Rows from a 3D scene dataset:
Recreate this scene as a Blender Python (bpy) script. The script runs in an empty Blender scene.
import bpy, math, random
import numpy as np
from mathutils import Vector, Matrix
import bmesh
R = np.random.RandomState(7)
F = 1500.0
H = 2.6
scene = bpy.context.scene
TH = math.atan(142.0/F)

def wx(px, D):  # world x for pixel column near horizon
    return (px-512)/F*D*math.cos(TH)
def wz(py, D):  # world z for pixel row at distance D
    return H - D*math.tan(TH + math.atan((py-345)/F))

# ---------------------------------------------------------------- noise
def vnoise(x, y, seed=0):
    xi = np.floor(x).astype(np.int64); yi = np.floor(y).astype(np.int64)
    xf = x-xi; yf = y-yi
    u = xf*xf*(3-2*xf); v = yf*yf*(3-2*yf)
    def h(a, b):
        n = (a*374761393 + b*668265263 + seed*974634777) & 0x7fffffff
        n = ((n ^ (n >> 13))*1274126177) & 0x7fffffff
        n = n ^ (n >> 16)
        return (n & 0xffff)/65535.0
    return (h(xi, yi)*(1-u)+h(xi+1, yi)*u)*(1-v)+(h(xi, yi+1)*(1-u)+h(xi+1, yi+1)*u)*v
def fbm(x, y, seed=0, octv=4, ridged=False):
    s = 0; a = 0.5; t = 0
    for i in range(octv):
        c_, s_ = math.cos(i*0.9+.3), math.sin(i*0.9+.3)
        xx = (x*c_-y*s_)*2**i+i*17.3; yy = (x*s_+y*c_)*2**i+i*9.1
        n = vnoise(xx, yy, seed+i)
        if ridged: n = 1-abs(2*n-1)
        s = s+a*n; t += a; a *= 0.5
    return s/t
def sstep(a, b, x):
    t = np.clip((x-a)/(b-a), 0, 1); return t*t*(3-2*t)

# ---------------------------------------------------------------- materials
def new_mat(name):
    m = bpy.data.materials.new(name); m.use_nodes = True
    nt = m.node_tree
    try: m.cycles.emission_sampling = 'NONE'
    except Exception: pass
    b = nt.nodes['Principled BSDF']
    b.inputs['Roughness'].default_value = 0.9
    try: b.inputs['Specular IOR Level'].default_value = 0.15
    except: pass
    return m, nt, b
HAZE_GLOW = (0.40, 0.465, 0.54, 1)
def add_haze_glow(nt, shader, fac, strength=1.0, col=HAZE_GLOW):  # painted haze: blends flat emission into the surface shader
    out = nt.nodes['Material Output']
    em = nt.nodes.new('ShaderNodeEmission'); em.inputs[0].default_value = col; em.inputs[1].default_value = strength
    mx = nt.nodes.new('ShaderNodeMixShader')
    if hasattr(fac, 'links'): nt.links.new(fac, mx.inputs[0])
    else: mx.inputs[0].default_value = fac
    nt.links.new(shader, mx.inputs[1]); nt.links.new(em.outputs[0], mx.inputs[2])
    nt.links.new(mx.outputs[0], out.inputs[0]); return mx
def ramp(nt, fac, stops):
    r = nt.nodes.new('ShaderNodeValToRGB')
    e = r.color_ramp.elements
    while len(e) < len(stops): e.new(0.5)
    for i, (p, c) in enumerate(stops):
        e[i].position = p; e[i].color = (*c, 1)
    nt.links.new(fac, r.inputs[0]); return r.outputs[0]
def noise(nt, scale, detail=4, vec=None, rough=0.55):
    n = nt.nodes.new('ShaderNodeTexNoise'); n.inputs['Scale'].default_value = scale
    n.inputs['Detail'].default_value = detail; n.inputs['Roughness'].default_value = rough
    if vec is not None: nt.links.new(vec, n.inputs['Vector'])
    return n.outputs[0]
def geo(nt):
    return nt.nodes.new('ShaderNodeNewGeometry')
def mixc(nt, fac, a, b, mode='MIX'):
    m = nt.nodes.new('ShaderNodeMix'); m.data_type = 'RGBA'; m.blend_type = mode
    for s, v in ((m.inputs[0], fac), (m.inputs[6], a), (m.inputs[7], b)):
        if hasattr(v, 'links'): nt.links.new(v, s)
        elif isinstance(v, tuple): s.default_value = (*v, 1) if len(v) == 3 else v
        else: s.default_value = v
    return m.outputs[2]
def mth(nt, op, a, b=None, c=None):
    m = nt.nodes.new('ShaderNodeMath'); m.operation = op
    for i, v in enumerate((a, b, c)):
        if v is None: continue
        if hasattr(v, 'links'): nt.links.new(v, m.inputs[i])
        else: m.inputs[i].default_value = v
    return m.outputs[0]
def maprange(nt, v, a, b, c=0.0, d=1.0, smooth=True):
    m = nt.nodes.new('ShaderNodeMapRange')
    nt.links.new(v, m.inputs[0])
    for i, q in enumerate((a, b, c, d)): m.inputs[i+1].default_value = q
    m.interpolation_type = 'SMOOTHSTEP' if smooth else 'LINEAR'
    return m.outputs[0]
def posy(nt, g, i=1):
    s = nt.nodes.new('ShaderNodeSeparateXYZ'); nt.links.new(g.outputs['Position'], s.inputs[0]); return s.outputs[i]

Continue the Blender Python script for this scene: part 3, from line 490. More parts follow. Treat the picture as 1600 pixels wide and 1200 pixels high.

### [Directive]
Restate the first line and every line after it, word for word, stopping once the line with "TH = math.atan(142.0/F)" is done.

### [Solved exercise]
Recreate this scene as a Blender Python (bpy) script. The script runs in an empty Blender scene.
import bpy, math, random
import numpy as np
from mathutils import Vector, Matrix
import bmesh
R = np.random.RandomState(7)
F = 1500.0
H = 2.6
scene = bpy.context.scene
TH = math.atan(142.0/F)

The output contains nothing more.